PROBLEM =
Print the listing below in its entirety, character for character.

DATASET SECTION =
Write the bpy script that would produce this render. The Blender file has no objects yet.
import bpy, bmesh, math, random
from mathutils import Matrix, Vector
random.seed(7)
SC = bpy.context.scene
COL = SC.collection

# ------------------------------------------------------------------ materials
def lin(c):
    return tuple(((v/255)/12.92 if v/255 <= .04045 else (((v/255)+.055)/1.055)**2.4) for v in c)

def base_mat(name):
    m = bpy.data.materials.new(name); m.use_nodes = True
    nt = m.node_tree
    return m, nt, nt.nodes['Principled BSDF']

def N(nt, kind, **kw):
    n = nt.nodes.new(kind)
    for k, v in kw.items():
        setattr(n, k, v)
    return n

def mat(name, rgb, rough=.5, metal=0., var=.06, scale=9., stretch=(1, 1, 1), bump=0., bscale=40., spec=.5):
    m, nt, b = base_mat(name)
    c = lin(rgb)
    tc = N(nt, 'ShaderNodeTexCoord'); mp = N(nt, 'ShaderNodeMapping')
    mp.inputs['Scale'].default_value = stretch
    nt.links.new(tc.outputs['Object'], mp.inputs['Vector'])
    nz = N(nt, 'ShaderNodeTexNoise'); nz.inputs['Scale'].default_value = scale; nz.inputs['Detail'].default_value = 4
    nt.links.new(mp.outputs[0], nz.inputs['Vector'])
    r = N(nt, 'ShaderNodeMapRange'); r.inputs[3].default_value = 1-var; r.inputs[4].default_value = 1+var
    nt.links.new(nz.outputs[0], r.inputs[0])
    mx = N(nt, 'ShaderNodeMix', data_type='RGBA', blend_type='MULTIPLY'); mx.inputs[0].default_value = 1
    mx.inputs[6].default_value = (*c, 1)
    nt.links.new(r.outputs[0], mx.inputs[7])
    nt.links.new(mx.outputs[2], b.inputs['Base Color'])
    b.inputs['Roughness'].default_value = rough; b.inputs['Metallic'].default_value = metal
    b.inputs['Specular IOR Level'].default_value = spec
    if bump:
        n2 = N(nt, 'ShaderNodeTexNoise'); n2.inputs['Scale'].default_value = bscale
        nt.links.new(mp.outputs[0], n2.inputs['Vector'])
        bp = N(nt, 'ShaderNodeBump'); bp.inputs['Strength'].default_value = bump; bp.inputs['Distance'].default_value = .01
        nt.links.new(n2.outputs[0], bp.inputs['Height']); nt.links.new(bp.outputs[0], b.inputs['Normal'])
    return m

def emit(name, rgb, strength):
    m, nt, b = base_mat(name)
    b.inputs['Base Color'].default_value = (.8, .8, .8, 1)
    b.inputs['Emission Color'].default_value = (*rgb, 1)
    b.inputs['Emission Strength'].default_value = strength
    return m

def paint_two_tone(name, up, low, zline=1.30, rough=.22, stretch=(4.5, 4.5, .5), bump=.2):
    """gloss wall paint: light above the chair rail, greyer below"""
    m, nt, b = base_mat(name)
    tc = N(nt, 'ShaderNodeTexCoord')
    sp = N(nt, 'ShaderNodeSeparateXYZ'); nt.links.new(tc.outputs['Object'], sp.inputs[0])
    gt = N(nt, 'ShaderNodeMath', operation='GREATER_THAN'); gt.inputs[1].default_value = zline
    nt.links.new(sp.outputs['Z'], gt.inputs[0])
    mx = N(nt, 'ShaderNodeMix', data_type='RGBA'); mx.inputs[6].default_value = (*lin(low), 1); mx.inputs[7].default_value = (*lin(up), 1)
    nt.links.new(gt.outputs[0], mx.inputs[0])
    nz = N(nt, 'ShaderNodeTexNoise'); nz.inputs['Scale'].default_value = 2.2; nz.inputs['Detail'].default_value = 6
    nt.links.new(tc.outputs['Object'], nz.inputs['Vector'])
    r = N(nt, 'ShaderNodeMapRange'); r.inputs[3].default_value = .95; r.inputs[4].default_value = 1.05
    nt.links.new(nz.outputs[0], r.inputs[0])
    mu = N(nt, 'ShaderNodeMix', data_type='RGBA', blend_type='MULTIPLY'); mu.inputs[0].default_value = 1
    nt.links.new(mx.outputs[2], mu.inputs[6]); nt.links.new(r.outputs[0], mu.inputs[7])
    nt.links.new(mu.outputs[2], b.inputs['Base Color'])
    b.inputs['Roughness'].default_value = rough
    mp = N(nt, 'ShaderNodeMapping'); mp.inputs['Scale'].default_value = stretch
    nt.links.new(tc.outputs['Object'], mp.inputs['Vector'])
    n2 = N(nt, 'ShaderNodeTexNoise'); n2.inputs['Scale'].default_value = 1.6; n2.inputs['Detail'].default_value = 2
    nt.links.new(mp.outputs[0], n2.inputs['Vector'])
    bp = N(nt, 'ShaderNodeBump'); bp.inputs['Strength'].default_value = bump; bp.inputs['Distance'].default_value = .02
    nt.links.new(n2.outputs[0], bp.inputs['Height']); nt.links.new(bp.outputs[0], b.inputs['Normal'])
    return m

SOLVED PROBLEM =
Write the bpy script that would produce this render. The Blender file has no objects yet.
import bpy, bmesh, math, random
from mathutils import Matrix, Vector
random.seed(7)
SC = bpy.context.scene
COL = SC.collection

# ------------------------------------------------------------------ materials
def lin(c):
    return tuple(((v/255)/12.92 if v/255 <= .04045 else (((v/255)+.055)/1.055)**2.4) for v in c)

def base_mat(name):
    m = bpy.data.materials.new(name); m.use_nodes = True
    nt = m.node_tree
    return m, nt, nt.nodes['Principled BSDF']

def N(nt, kind, **kw):
    n = nt.nodes.new(kind)
    for k, v in kw.items():
        setattr(n, k, v)
    return n

def mat(name, rgb, rough=.5, metal=0., var=.06, scale=9., stretch=(1, 1, 1), bump=0., bscale=40., spec=.5):
    m, nt, b = base_mat(name)
    c = lin(rgb)
    tc = N(nt, 'ShaderNodeTexCoord'); mp = N(nt, 'ShaderNodeMapping')
    mp.inputs['Scale'].default_value = stretch
    nt.links.new(tc.outputs['Object'], mp.inputs['Vector'])
    nz = N(nt, 'ShaderNodeTexNoise'); nz.inputs['Scale'].default_value = scale; nz.inputs['Detail'].default_value = 4
    nt.links.new(mp.outputs[0], nz.inputs['Vector'])
    r = N(nt, 'ShaderNodeMapRange'); r.inputs[3].default_value = 1-var; r.inputs[4].default_value = 1+var
    nt.links.new(nz.outputs[0], r.inputs[0])
    mx = N(nt, 'ShaderNodeMix', data_type='RGBA', blend_type='MULTIPLY'); mx.inputs[0].default_value = 1
    mx.inputs[6].default_value = (*c, 1)
    nt.links.new(r.outputs[0], mx.inputs[7])
    nt.links.new(mx.outputs[2], b.inputs['Base Color'])
    b.inputs['Roughness'].default_value = rough; b.inputs['Metallic'].default_value = metal
    b.inputs['Specular IOR Level'].default_value = spec
    if bump:
        n2 = N(nt, 'ShaderNodeTexNoise'); n2.inputs['Scale'].default_value = bscale
        nt.links.new(mp.outputs[0], n2.inputs['Vector'])
        bp = N(nt, 'ShaderNodeBump'); bp.inputs['Strength'].default_value = bump; bp.inputs['Distance'].default_value = .01
        nt.links.new(n2.outputs[0], bp.inputs['Height']); nt.links.new(bp.outputs[0], b.inputs['Normal'])
    return m

def emit(name, rgb, strength):
    m, nt, b = base_mat(name)
    b.inputs['Base Color'].default_value = (.8, .8, .8, 1)
    b.inputs['Emission Color'].default_value = (*rgb, 1)
    b.inputs['Emission Strength'].default_value = strength
    return m

def paint_two_tone(name, up, low, zline=1.30, rough=.22, stretch=(4.5, 4.5, .5), bump=.2):
    """gloss wall paint: light above the chair rail, greyer below"""
    m, nt, b = base_mat(name)
    tc = N(nt, 'ShaderNodeTexCoord')
    sp = N(nt, 'ShaderNodeSeparateXYZ'); nt.links.new(tc.outputs['Object'], sp.inputs[0])
    gt = N(nt, 'ShaderNodeMath', operation='GREATER_THAN'); gt.inputs[1].default_value = zline
    nt.links.new(sp.outputs['Z'], gt.inputs[0])
    mx = N(nt, 'ShaderNodeMix', data_type='RGBA'); mx.inputs[6].default_value = (*lin(low), 1); mx.inputs[7].default_value = (*lin(up), 1)
    nt.links.new(gt.outputs[0], mx.inputs[0])
    nz = N(nt, 'ShaderNodeTexNoise'); nz.inputs['Scale'].default_value = 2.2; nz.inputs['Detail'].default_value = 6
    nt.links.new(tc.outputs['Object'], nz.inputs['Vector'])
    r = N(nt, 'ShaderNodeMapRange'); r.inputs[3].default_value = .95; r.inputs[4].default_value = 1.05
    nt.links.new(nz.outputs[0], r.inputs[0])
    mu = N(nt, 'ShaderNodeMix', data_type='RGBA', blend_type='MULTIPLY'); mu.inputs[0].default_value = 1
    nt.links.new(mx.outputs[2], mu.inputs[6]); nt.links.new(r.outputs[0], mu.inputs[7])
    nt.links.new(mu.outputs[2], b.inputs['Base Color'])
    b.inputs['Roughness'].default_value = rough
    mp = N(nt, 'ShaderNodeMapping'); mp.inputs['Scale'].default_value = stretch
    nt.links.new(tc.outputs['Object'], mp.inputs['Vector'])
    n2 = N(nt, 'ShaderNodeTexNoise'); n2.inputs['Scale'].default_value = 1.6; n2.inputs['Detail'].default_value = 2
    nt.links.new(mp.outputs[0], n2.inputs['Vector'])
    bp = N(nt, 'ShaderNodeBump'); bp.inputs['Strength'].default_value = bump; bp.inputs['Distance'].default_value = .02
    nt.links.new(n2.outputs[0], bp.inputs['Height']); nt.links.new(bp.outputs[0], b.inputs['Normal'])
    return m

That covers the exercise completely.